The bulk of the book details Japan’s enduring obsession with the Ivy Look, and it would be worth buying just for an early 1961 photo of three pioneering young Japanese kids in their Ivy gear. They look fantastic, and would certainly have attracted admiring looks if they had turned up at The Scene Club in the same schmutter a couple of years later. Incidentally, as a book with American academic origins, mods hardly get a mention, which prompts me to ask: when did the term Ivy Look become widely used in the UK? I don’t remember hearing it much when I was young. Preppy, yeah, certainly in relation to early Talking Heads and Feelies, but Ivy League? Hmm. I don’t even remember it being used in relation to Dexys when Don’t Stand Me Down came out and there were some great photos in circulation of Kevin, Billy and Helen in what we now refer to as classic Ivy clothing. In fact, some of their looks from that time fit brilliantly with the beautiful Take Ivy photo book (the title being a pun on ‘Take Five’, so we’re back to Paul Desmond!) which became sacred to members of the Ivy cult in Japan.

I am aware of a recent Black Ivy book, and that makes me want very much a book that focuses on the style (I really mean knitwear) of Jamaican singers and players and British Rastas in the 1970s.  We tend to use Gabicci as shorthand for the cardigans and suede-trimmed tops the guys loved to wear, but were they all Gabicci? What about other brands, like Roberto Carlo, and so on? And, where were they bought? How did they stop the collars taking off? Did the DJs come over here specially to raid the men’s outfitters? Someone surely is even sadder than me and has put together a collection of photos of reggae performers and fans in their excellent knitwear. Could you sneak Vic Godard in? He liked his reggae, and I have some ace photos of him from 1978 in his Gabicci-style cardigan.

And then you could do a follow-up volume of the mod revival kids who got heavily into their Gabiccis and Roberto Carlo tops. The charity shops were full of those tops in the 1980s and I had a fantastic collection, right through to when the Duffer crew started to sell really expensive variations on a theme, which put us all off. Which reminds me, on the back of the Revelation LP Variation on a Theme there is a fantastic shot of the group performing live at the 100 Club, with the female vocal trio out front in their gowns and hair wraps, looking magnificent. And I bet there was some pretty fine knitwear in the crowd that night. Oh, to see the photos.
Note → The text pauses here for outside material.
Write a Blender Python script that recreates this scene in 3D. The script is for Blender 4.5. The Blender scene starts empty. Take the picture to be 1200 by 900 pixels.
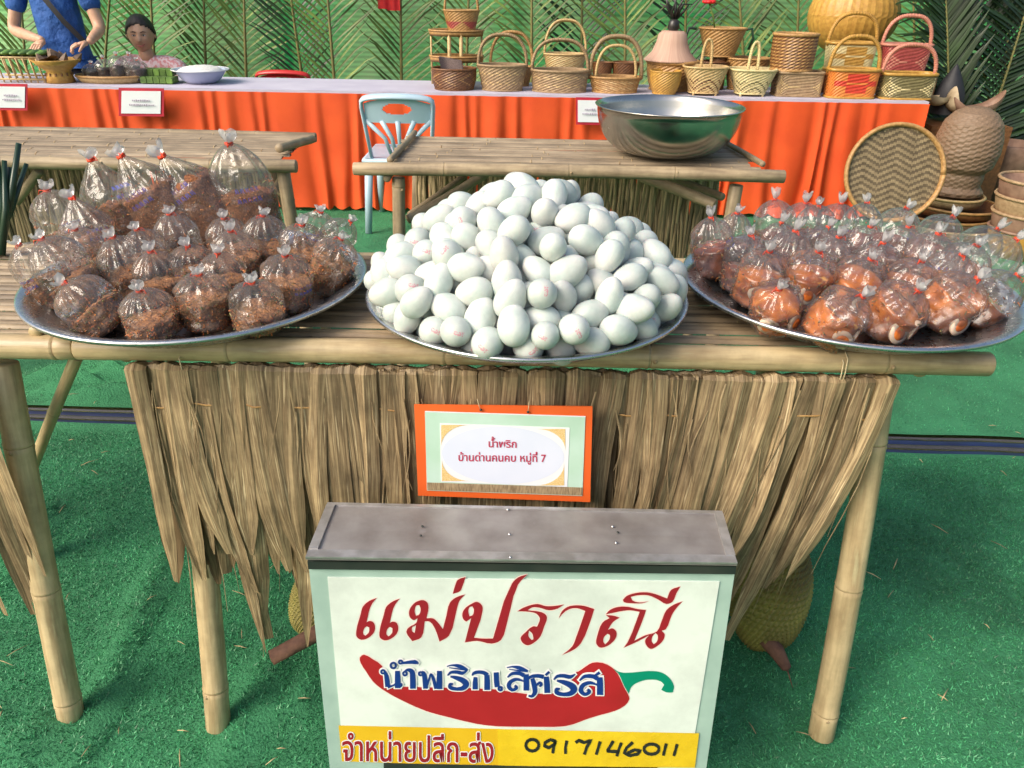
import bpy, math, random
import numpy as np
from mathutils import Vector, Matrix, noise as mnoise
from mathutils.geometry import tessellate_polygon
R = math.radians
random.seed(7)
rnd = random.random
def ru(a, b): return a + (b - a) * random.random()
scn = bpy.context.scene
COL = scn.collection
# ------------------------------------------------------------------ camera
CAM = Vector((0, 0, 1.3)); PITCH = 28.0; ROLL = 1.05; FPX = 900.0
cd = bpy.data.cameras.new('camera'); cam = bpy.data.objects.new('camera', cd); COL.objects.link(cam)
cd.sensor_width = 36; cd.lens = 27; cd.clip_end = 3000; cd.clip_start = 0.02
CROT = Matrix.Rotation(R(90 - PITCH), 3, 'X') @ Matrix.Rotation(R(ROLL), 3, 'Z')
cam.matrix_world = Matrix.Translation(CAM) @ CROT.to_4x4()
scn.camera = cam
# ------------------------------------------------------------------ world, sun, exposure
SUN_EL, SUN_AZ = 38.0, -56.0          # azimuth of the sun measured from behind the camera towards its left
sd = Vector((math.sin(R(SUN_AZ)) * math.cos(R(SUN_EL)), -math.cos(R(SUN_AZ)) * math.cos(R(SUN_EL)), math.sin(R(SUN_EL))))
w = bpy.data.worlds.new('World'); scn.world = w; w.use_nodes = True
wn = w.node_tree; wn.nodes.clear()
sky = wn.nodes.new('ShaderNodeTexSky'); sky.sky_type = 'NISHITA'; sky.sun_disc = False
sky.sun_elevation = R(SUN_EL); sky.sun_rotation = math.atan2(sd.x, sd.y); sky.air_density = 1.2; sky.dust_density = 5.5
bg = wn.nodes.new('ShaderNodeBackground'); bg.inputs[1].default_value = 0.15
wo = wn.nodes.new('ShaderNodeOutputWorld')
wn.links.new(sky.outputs[0], bg.inputs[0]); wn.links.new(bg.outputs[0], wo.inputs[0])
sl = bpy.data.lights.new('sun', 'SUN'); sl.energy = 2.0; sl.angle = R(34); sl.color = (1, .92, .82)
so = bpy.data.objects.new('sun', sl); COL.objects.link(so); so.rotation_euler = sd.to_track_quat('Z', 'Y').to_euler()
scn.view_settings.view_transform = 'Standard'; scn.view_settings.look = 'None'; scn.view_settings.gamma = 1
scn.view_settings.exposure = 0.46
try:
    scn.cycles.transparent_max_bounces = 28; scn.cycles.max_bounces = 10; scn.cycles.caustics_reflective = False; scn.cycles.caustics_refractive = False
    scn.cycles.sample_clamp_indirect = 5
except Exception: pass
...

  1. Hiya Kevin. Great stuff as always and btw glad the world has caught up with your appreciation in recent days to Mr Stepney. Keep schooling and keep on keeping on!
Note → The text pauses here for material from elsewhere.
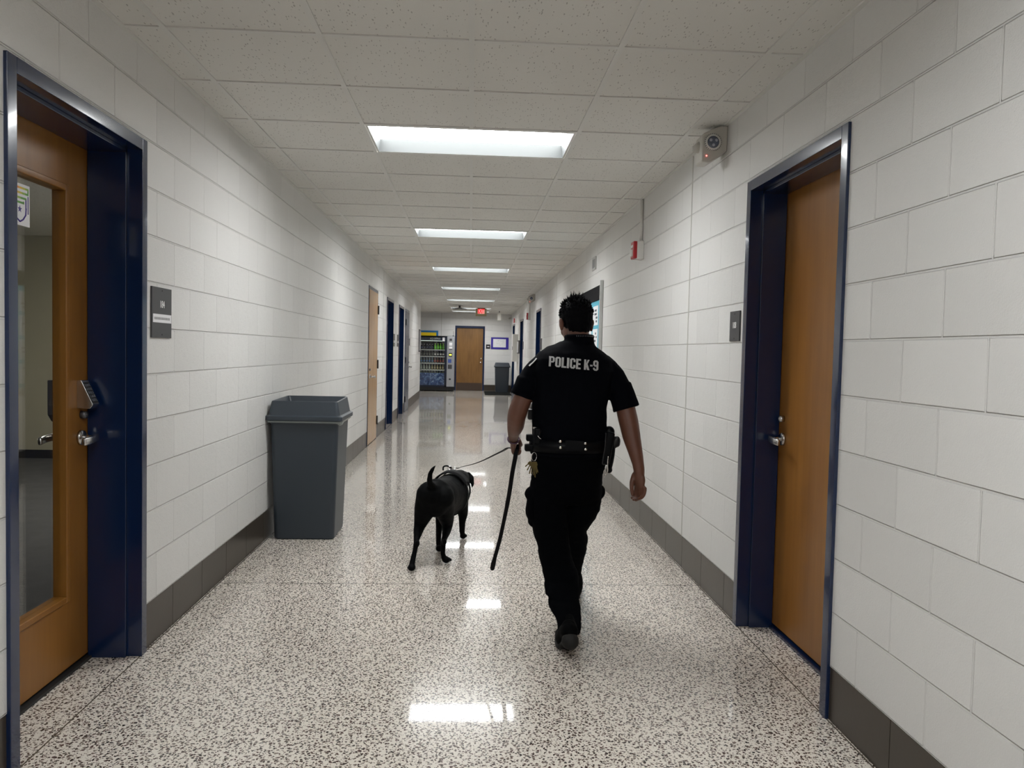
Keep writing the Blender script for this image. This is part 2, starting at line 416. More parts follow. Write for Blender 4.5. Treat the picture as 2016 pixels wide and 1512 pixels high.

  2. Ah, lovely to see there's life in yroldheart again. I look forward to setting off on new (and possibly costly, but oh well) voyages of discovery again. Never heard of Revelation, and looking at their LPs' cover art, I might easily have ignored them had I come across any. Label sounded familiar though - I have a really nice compilation on it called Funny Feeling, from 1978.